Task details: Exactly as written, write out the lines below from the first to the one containing "return obj(name, bm, m, parent, smooth=False)", inclusive. Pictures do not belong in the copy.

Collected material:
-.-.-
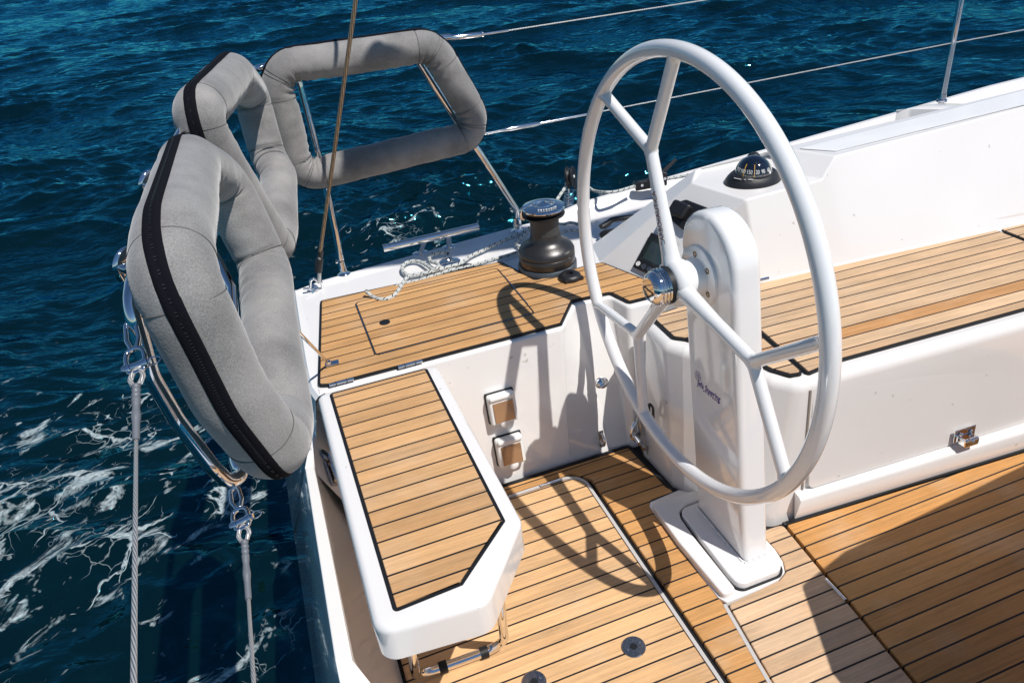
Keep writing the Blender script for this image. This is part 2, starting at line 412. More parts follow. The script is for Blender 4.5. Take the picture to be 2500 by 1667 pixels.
def strip(bm, outline, width, z, h=.003, closed=True):
    """flat band of given width inside a closed outline"""
    P = ccw([Vector((p[0], p[1], 0)) for p in outline]); Q = offset(P, width); n = len(P)
    def ring(L, zz): return [bm.verts.new((p.x, p.y, zz)) for p in L]
    a, b, c, d = ring(P, z - .02), ring(P, z + h), ring(Q, z + h), ring(Q, z - .004)
    for A, B in ((a, b), (b, c), (c, d)):
        for k in range(n): bm.faces.new((A[k], A[(k + 1) % n], B[(k + 1) % n], B[k]))
def rounded(pts, r, n=6):
    return [(p.x, p.y) for p in fillet([Vector((a, b, 0)) for a, b in pts], r, True, n)]
def text_obj(name, s, size, m, origin, xdir, ydir, parent=None, depth=.0006, align='CENTER', shear=0, lift=.0008, sx=1.0, width=None):
    cu = bpy.data.curves.new(name, 'FONT'); cu.body = s; cu.size = size; cu.extrude = depth / 2; cu.align_x = align; cu.align_y = 'CENTER'; cu.shear = shear
    to = bpy.data.objects.new('tmp', cu); COL.objects.link(to); bpy.context.view_layer.update()
    me = bpy.data.meshes.new_from_object(to.evaluated_get(bpy.context.evaluated_depsgraph_get()))
    bpy.data.objects.remove(to); x = Vector(xdir).normalized(); z = x.cross(Vector(ydir)).normalized(); y = z.cross(x)
    bm = NB(); bm.from_mesh(me); bpy.data.meshes.remove(me)
    if width:
        xs_ = [v.co.x for v in bm.verts]; sx = width / (max(xs_) - min(xs_))
    M = Matrix((x * sx, y, z)).transposed().to_4x4(); M.translation = Vector(origin) + z * lift
    bmesh.ops.transform(bm, matrix=M, verts=bm.verts)
    return obj(name, bm, m, parent, smooth=False)

# ================================================================== SEA
def sea():
    """one sheet to the horizon, fine where the picture looks"""
    cx, cy, ZW = .3, -.6, -.5
    rr = [0.0, .6, 1.2]; r = 1.7
    while r < 75: rr.append(r); r *= 1.0052 if r < 26 else 1.011
    while r < 4000: rr.append(r); r *= 1.25
    rr = np.array(rr)
    a = list(np.radians(np.arange(30, 132, .135))); a += list(np.radians(np.arange(132, 390, 4.0)))
    a = np.array(a); n, m = len(rr), len(a)
    Rr, A = np.meshgrid(rr, a, indexing='ij'); X = cx + Rr * np.cos(A); Y = cy + Rr * np.sin(A)
    Z = np.zeros_like(X); g = np.random.default_rng(5)
    dx = np.zeros_like(X); dy = np.zeros_like(X)
    warpx = .35 * np.sin(.9 * X + .7 * Y + 1) + .2 * np.sin(1.7 * Y - .6 * X); warpy = .35 * np.sin(1.1 * Y - .8 * X + 2) + .2 * np.sin(1.9 * X + .5 * Y)
    main = math.radians(72)
    for i in range(110):
        lam = .14 * (4.6 / .14) ** (g.random() ** 1.15); k = 2 * math.pi / lam
        th = main + g.normal() * (.42 + .15 * (lam < .6)); amp = .0080 * lam ** 1.0 * (.5 + g.random())
        if lam > 1.5: amp *= .75
        ph = g.random() * 6.283
        q = k * ((X + warpx) * math.cos(th) + (Y + warpy) * math.sin(th)) + ph
        fade = np.clip(1.6 - Rr * .010 / lam, 0, 1) if lam < .8 else 1
        Z += amp * fade * np.cos(q); s = amp * fade * .85 * np.sin(q); dx -= s * math.cos(th); dy -= s * math.sin(th)
    fadeall = np.clip((400 - Rr) / 300, 0, 1); Z *= fadeall
    # patchy gusts
    Z *= .75 + .35 * np.sin(.37 * X + .9) * np.sin(.31 * Y + .4)
    X = X + dx * fadeall; Y = Y + dy * fadeall
    co = np.stack([X, Y, Z], -1).reshape(-1, 3)
    i, j = np.meshgrid(np.arange(n - 1), np.arange(m), indexing='ij'); j2 = (j + 1) % m
    q = np.stack([i * m + j, (i + 1) * m + j, (i + 1) * m + j2, i * m + j2], -1).reshape(-1, 4)
    me = bpy.data.meshes.new('water'); me.vertices.add(len(co)); me.vertices.foreach_set('co', co.ravel().astype(np.float32))
    me.loops.add(q.size); me.loops.foreach_set('vertex_index', q.ravel().astype(np.int32))
    me.polygons.add(len(q)); me.polygons.foreach_set('loop_start', (np.arange(len(q)) * 4).astype(np.int32))
    me.polygons.foreach_set('loop_total', np.full(len(q), 4, np.int32)); me.polygons.foreach_set('use_smooth', np.ones(len(q), bool))
    me.update(calc_edges=True); me.validate()
    o = bpy.data.objects.new('water', me); COL.objects.link(o); o.location = (0, 0, ZW); o['kind'] = 'structure'
    # material
    m_, nt, p = mat('sea water'); L = nt.links.new
    me.materials.append(m_)
    def M(op, *v):
        nn = N(nt, 'ShaderNodeMath', operation=op)
        for i_, x in enumerate(v):
            if isinstance(x, (int, float)): nn.inputs[i_].default_value = x
            else: L(x, nn.inputs[i_])
        return nn.outputs[0]
    geo = N(nt, 'ShaderNodeNewGeometry'); sep = N(nt, 'ShaderNodeSeparateXYZ'); L(geo.outputs['Position'], sep.inputs[0])
    def nz(scale, det=4.0, dist=0.0, mapping=None, rough=.55):
        nn = N(nt, 'ShaderNodeTexNoise', i_Scale=scale, i_Detail=det, i_Distortion=dist); nn.inputs['Roughness'].default_value = rough
        if mapping:
            mm = N(nt, 'ShaderNodeMapping'); mm.vector_type = 'TEXTURE'; mm.inputs['Rotation'].default_value = (0, 0, mapping[0]); mm.inputs['Scale'].default_value = mapping[1]
            L(geo.outputs['Position'], mm.inputs[0]); L(mm.outputs[0], nn.inputs['Vector'])
        else: L(geo.outputs['Position'], nn.inputs['Vector'])
        return nn.outputs[0]
    rip = nz(6.0, 2.5, .35, (math.radians(-20), (2.4, 1, 1)), .45); rip2 = nz(17, 2.0, .3, (math.radians(-14), (2.0, 1, 1)))
    # foam: patches where the wake runs, broken by ridged noise
    def blob(x0, y0, sxx, syy, ang=0):
        c, s = math.cos(ang), math.sin(ang); ddx = M('SUBTRACT', sep.outputs[0], x0); ddy = M('SUBTRACT', sep.outputs[1], y0)
        u = M('DIVIDE', M('ADD', M('MULTIPLY', ddx, c), M('MULTIPLY', ddy, s)), sxx); v = M('DIVIDE', M('SUBTRACT', M('MULTIPLY', ddy, c), M('MULTIPLY', ddx, s)), syy)
        return M('POWER', 2.718, M('MULTIPLY', -1.0, M('ADD', M('MULTIPLY', u, u), M('MULTIPLY', v, v))))
    den = M('MULTIPLY', blob(-1.3, 3.0, 1.0, 1.15, .6), 1.08)
    den = M('MAXIMUM', den, M('MULTIPLY', blob(1.05, 5.15, 1.1, .55, -.25), .88))
    den = M('MAXIMUM', den, M('MULTIPLY', blob(-.45, 1.85, .45, .22, .3), 1.0))
    den = M('MAXIMUM', den, M('MULTIPLY', blob(-.55, 2.6, .5, .5, .0), .80))
    den = M('MAXIMUM', den, M('MULTIPLY', blob(-1.0, 2.1, .9, .7, .3), .66)); den = M('MAXIMUM', den, M('MULTIPLY', blob(-.25, 1.9, .35, .5, 0), .74))
    n2 = nz(1.5, 4.0, .6); n5 = nz(5.0, 3.0, .3)
    wv = N(nt, 'ShaderNodeTexNoise', i_Scale=3.0, i_Detail=4.0); L(geo.outputs['Position'], wv.inputs['Vector'])
    ws = N(nt, 'ShaderNodeVectorMath', operation='SCALE'); ws.inputs['Scale'].default_value = .42; L(wv.outputs['Color'], ws.inputs[0])
    mp = N(nt, 'ShaderNodeMapping'); mp.vector_type = 'TEXTURE'; mp.inputs['Rotation'].default_value = (0, 0, math.radians(32)); mp.inputs['Scale'].default_value = (1.7, 1, 1); L(geo.outputs['Position'], mp.inputs[0])
    wa = N(nt, 'ShaderNodeVectorMath', operation='ADD'); L(mp.outputs[0], wa.inputs[0]); L(ws.outputs[0], wa.inputs[1])
    def lace(scale, w_):
        vo = N(nt, 'ShaderNodeTexVoronoi', i_Scale=scale); vo.feature = 'DISTANCE_TO_EDGE'; L(wa.outputs[0], vo.inputs['Vector'])
        return M('SUBTRACT', 1.0, M('DIVIDE', vo.outputs['Distance'], w_))
    pm = M('ADD', M('MULTIPLY', M('SUBTRACT', n2, .5), 2.0), M('SUBTRACT', den, .86))       # patchiness
    w1 = M('MAXIMUM', M('MULTIPLY', M('ADD', pm, M('MULTIPLY', M('SUBTRACT', n5, .5), 1.2)), .19), .0001)
    l1 = lace(4.2, w1); l2 = lace(13.0, M('MAXIMUM', M('MULTIPLY', pm, .30), .0001)); l3 = lace(48.0, .26)
    f1 = N(nt, 'ShaderNodeMapRange'); f1.inputs[1].default_value = .0; f1.inputs[2].default_value = .55; L(l1, f1.inputs[0])
    f2 = N(nt, 'ShaderNodeMapRange'); f2.inputs[1].default_value = .0; f2.inputs[2].default_value = .7; L(l2, f2.inputs[0])
    f3 = N(nt, 'ShaderNodeMapRange'); f3.inputs[1].default_value = -.6; f3.inputs[2].default_value = .6; f3.inputs[3].default_value = .30; f3.inputs[4].default_value = 1.0; L(l3, f3.inputs[0])
    n6 = nz(6.5, 7.0, .8, (math.radians(24), (1.7, 1, 1)), .62); n7 = nz(70, 2.0)
    blot = N(nt, 'ShaderNodeMapRange'); blot.inputs[1].default_value = .595; blot.inputs[2].default_value = .66; L(M('ADD', n6, M('ADD', M('MULTIPLY', M('SUBTRACT', den, .80), .24), M('MULTIPLY', M('SUBTRACT', n2, .5), .22))), blot.inputs[0])
    body = M('MULTIPLY', M('MAXIMUM', M('MULTIPLY', f1.outputs[0], M('ADD', .30, M('MULTIPLY', n5, .8))), M('MAXIMUM', M('MULTIPLY', f2.outputs[0], .40), M('MULTIPLY', blot.outputs[0], .80))), f3.outputs[0])
    body = M('MULTIPLY', body, M('ADD', .45, M('MULTIPLY', n7, 1.0)))
    fl = nz(15, 3.0, .4, (math.radians(25), (1.7, 1, 1))); fleck = N(nt, 'ShaderNodeMapRange'); fleck.inputs[1].default_value = .66; fleck.inputs[2].default_value = .72; L(fl, fleck.inputs[0])
    fk = M('MULTIPLY', fleck.outputs[0], M('MINIMUM', M('MULTIPLY', den, .9), .6))
    foam = M('MINIMUM', M('MAXIMUM', body, fk), .9)
    deep = N(nt, 'ShaderNodeMixRGB'); deep.inputs[1].default_value = (.0008, .0056, .0054, 1); deep.inputs[2].default_value = (.0009, .0074, .0080, 1); L(nz(.35, 2.0), deep.inputs[0])
    turb = N(nt, 'ShaderNodeMixRGB'); turb.inputs[2].default_value = (.0012, .0088, .0080, 1); L(M('MULTIPLY', den, .5), turb.inputs[0]); L(deep.outputs[0], turb.inputs[1])
    hh = M('ADD', M('MULTIPLY', rip, 1.0), M('MULTIPLY', rip2, .24)); hh = M('ADD', hh, M('MULTIPLY', foam, .10))
    b = N(nt, 'ShaderNodeBump', i_Strength=1.0, i_Distance=.042); L(hh, b.inputs['Height'])
    nt.nodes.remove(p)
    out = nt.nodes['Material Output']
    df = N(nt, 'ShaderNodeBsdfDiffuse'); L(turb.outputs[0], df.inputs[0]); L(b.outputs[0], df.inputs['Normal'])
    gl = N(nt, 'ShaderNodeBsdfGlossy'); gl.inputs[0].default_value = (.10, .70, .93, 1); gl.inputs['Roughness'].default_value = .05; L(b.outputs[0], gl.inputs['Normal'])
    fr = N(nt, 'ShaderNodeFresnel'); fr.inputs[0].default_value = 1.75; L(b.outputs[0], fr.inputs['Normal'])
    wm = N(nt, 'ShaderNodeMixShader'); L(fr.outputs[0], wm.inputs[0]); L(df.outputs[0], wm.inputs[1]); L(gl.outputs[0], wm.inputs[2])
    fo = N(nt, 'ShaderNodeBsdfDiffuse'); fo.inputs[0].default_value = (.45, .52, .53, 1); L(b.outputs[0], fo.inputs['Normal'])
    mm_ = N(nt, 'ShaderNodeMixShader'); L(foam, mm_.inputs[0]); L(wm.outputs[0], mm_.inputs[1]); L(fo.outputs[0], mm_.inputs[2]); L(mm_.outputs[0], out.inputs[0])
sea()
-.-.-
Problem solution:
Keep writing the Blender script for this image. This is part 2, starting at line 412. More parts follow. The script is for Blender 4.5. Take the picture to be 2500 by 1667 pixels.
def strip(bm, outline, width, z, h=.003, closed=True):
    """flat band of given width inside a closed outline"""
    P = ccw([Vector((p[0], p[1], 0)) for p in outline]); Q = offset(P, width); n = len(P)
    def ring(L, zz): return [bm.verts.new((p.x, p.y, zz)) for p in L]
    a, b, c, d = ring(P, z - .02), ring(P, z + h), ring(Q, z + h), ring(Q, z - .004)
    for A, B in ((a, b), (b, c), (c, d)):
        for k in range(n): bm.faces.new((A[k], A[(k + 1) % n], B[(k + 1) % n], B[k]))
def rounded(pts, r, n=6):
    return [(p.x, p.y) for p in fillet([Vector((a, b, 0)) for a, b in pts], r, True, n)]
def text_obj(name, s, size, m, origin, xdir, ydir, parent=None, depth=.0006, align='CENTER', shear=0, lift=.0008, sx=1.0, width=None):
    cu = bpy.data.curves.new(name, 'FONT'); cu.body = s; cu.size = size; cu.extrude = depth / 2; cu.align_x = align; cu.align_y = 'CENTER'; cu.shear = shear
    to = bpy.data.objects.new('tmp', cu); COL.objects.link(to); bpy.context.view_layer.update()
    me = bpy.data.meshes.new_from_object(to.evaluated_get(bpy.context.evaluated_depsgraph_get()))
    bpy.data.objects.remove(to); x = Vector(xdir).normalized(); z = x.cross(Vector(ydir)).normalized(); y = z.cross(x)
    bm = NB(); bm.from_mesh(me); bpy.data.meshes.remove(me)
    if width:
        xs_ = [v.co.x for v in bm.verts]; sx = width / (max(xs_) - min(xs_))
    M = Matrix((x * sx, y, z)).transposed().to_4x4(); M.translation = Vector(origin) + z * lift
    bmesh.ops.transform(bm, matrix=M, verts=bm.verts)
    return obj(name, bm, m, parent, smooth=False)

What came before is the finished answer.